The issue then becomes a pricing one. Can you obtain similar revenue for multiple ad units on one page view occupied by a single advertiser, versus selling multiple advertisers into those spots? Let's look at a real example. CNNmoney.com often sells both of its ad units on its home page to one advertiser for the entire day. Now look at Newsweek.com, which often runs as many as five different ad messages on its home page at once. Who is making more money? I can't answer that -- but it's clear which one is creating greater value in terms of the exposure the advertiser enjoys.

Despite the emphasis on the performance of an ad campaign online, it is critical that online publishers increase the value of the ad exposure before a single click-through occurs. Selling each page view (or in this case home page) to one single advertiser accomplishes this goal.

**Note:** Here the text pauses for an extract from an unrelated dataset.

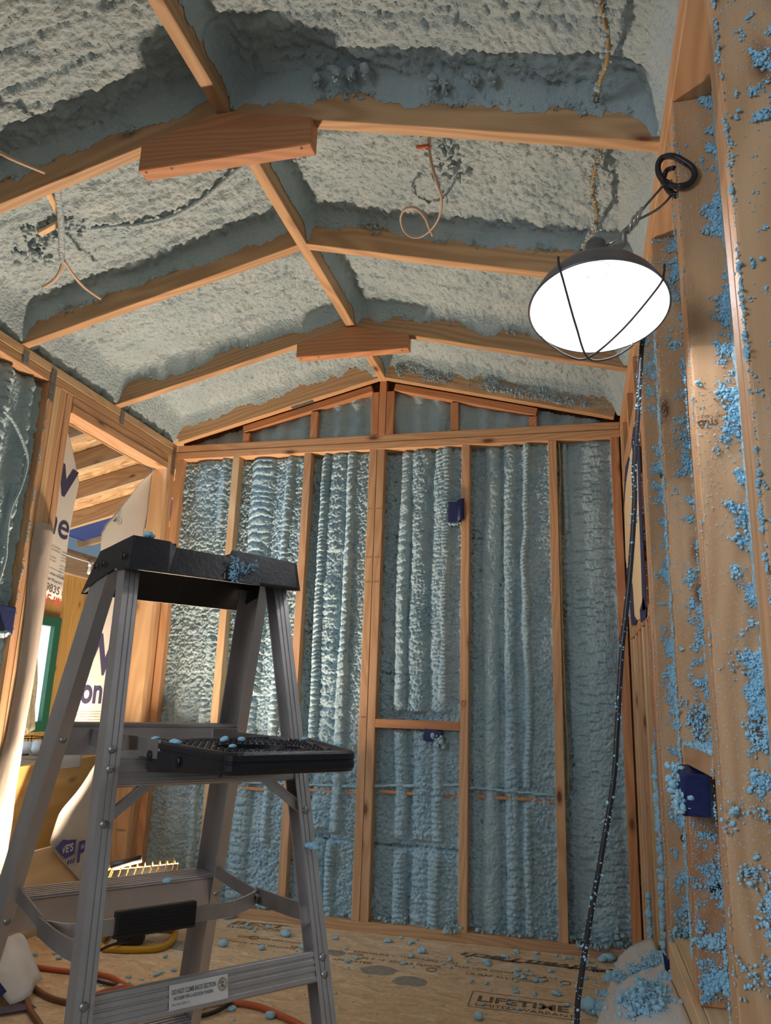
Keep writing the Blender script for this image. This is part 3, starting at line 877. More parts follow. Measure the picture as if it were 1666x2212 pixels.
for y0, y1 in ((-1.392, -1.0185), (-1.80, -1.432), (-2.21, -1.842)):
    y = np.arange(y0, y1 + .001, 0.004); z = np.arange(T, ZT, 0.005)
    Y, Z = np.meshgrid(y, z, indexing='ij')
    U = Y - y0
    h = 0.034 + 0.016 * fbm(Y * 9, Z * 5, 3, 71)
    r1, s1 = ridge(U, Z, 0.31, 0.022, 0.05, 72, 0.02, 0.05, 0.2)
    r2, s2 = ridge(U, Z, 0.20, 0.035, 0.045, 73, 0.01, 0.04, 0.3)
    h = np.maximum(h, np.maximum(r1, r2) + 0.02)
    e = np.minimum(U, y1 - y0 - U)
    h = h + 0.018 * np.exp(-(e / 0.010) ** 2) * (0.4 + vn(Z * 45, Y * 0, 5))
    h = h + 0.007 * ((1 - worley(Y * 100, Z * 90, 6)) - .45) + .004 * (fbm(Y * 50, Z * 50, 3, 2) - .5)
    h = h - 0.02 * np.exp(-((Z - ZT) / .02) ** 2)
    grid_obj('spray_foam', np.stack([LX + np.clip(h, .004, .085), Y, Z], -1), M_FOAM, wl_)
tube('foamed_wire', [(L - .012, -1.22, 1.96), (L - .008, -1.16, 1.93), (L - .006, -1.09, 1.86), (L - .01, -1.06, 1.80), (L - .014, -1.07, 1.70), (L - .018, -1.10, 1.60), (L - .014, -1.10, 1.50), (L - .014, -1.09, 1.42), (L - .016, -1.11, 1.30)], 0.006, M_FOAM, wl_)
splat('foam_spatter', (L + .0005, -1.016, 1.15), (0, .02, 0), (0, 0, .95), (1, 0, 0), 700, lambda u, v: (1 - u) ** 3, wl_, .0008, .0025, seed=31, thr=.3, mat=M_FOAM)
# steel rafter ties
for y, z0, z1, y2 in ((-1.000, 2.085, 2.226, 0), (-1.165, 2.170, 2.228, 1), (-0.515, 2.170, 2.235, 1), (-0.030, 2.07, 2.22, 0)):
    s = empty('rafter_tie', (L, y, z0), kind=None); s.parent = wl_; s.matrix_basis = WM[wl_.name].inverted() @ WM[s.name]
    bm = bmesh.new()
    bm_box(bm, (L + .0015, y, (z0 + z1) / 2), (.002, .031, z1 - z0), .0008)
    for q in np.linspace(z0 + .012, z1 - .012, 5):
        for dy in (-.008, .008):
            bm_box(bm, (L + .003, y + dy, q + random.uniform(-.004, .004)), (.0018, .0055, .0055), .0008)
    s.name = 'rafter_tie'
    bpy.data.objects.remove(s)
    bm_obj('rafter_tie', bm, M_STEEL, wl_)
text('lettering', 'PATRIOT', (L - 0.06, -0.0790, 0.33), (1, 0, 0), (0, 0, 1), 0.012, M_STAMP, wl_, bold=.01)

# ---- ceiling
ce = empty('ceiling', (0, -1.5, ZR), 'sloping roof of bare rafters with blue foam between them', 'ceiling', kind='structure')
DEP = 0.190
RY = [-3.06, -2.44, -1.82, -1.195, -0.575]
bm = bmesh.new(); bm_box(bm, (0, 0, 0), (3.75, 0.038, 0.200), .002)
bm_obj('ridge_beam', bm, M_RAFT, ce, False, frame_m((0.019, -1.83, ZR + 0.100), (0, 1, 0), (0, 0, 1)))
for y in RY:
    slope_board('rafter', L - 0.06, -0.0008, y, y + T, 0, DEP, M_RAFT, ce)
    slope_board('rafter', 0.0388, R + 0.06, y, y + T, 0, DEP, M_RAFT, ce)
slope_board('roof_deck', L - 0.13, 0.015, -3.75, 0.12, DEP + .002, DEP + .016, M_OSB, ce)
slope_board('roof_deck', 0.023, R + 0.13, -3.75, 0.12, DEP + .002, DEP + .016, M_OSB, ce)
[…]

In the case of Newsweek and many others, the presence of so much clutter forces advertisers to examine the value of their investment on the basis of click-through (and conversions) only, because they have such a hard time seeing any value beyond that with so many competing messages appearing at once. So while Newsweek (and I don't know this for a fact) may be earning more dollars in the short term, it appears CNNMoney is delivering greater value, which should return greater dollars in the long term.

Selling multiple ad units to multiple advertisers on a single page view has the look and feel of a garage sale. Selling one single advertiser multiple ad units on a single page view has the look of a well-manicured lawn. Which approach produces greater value lies in the eyes of the beholder -- and garage sales tend to be an eyesore.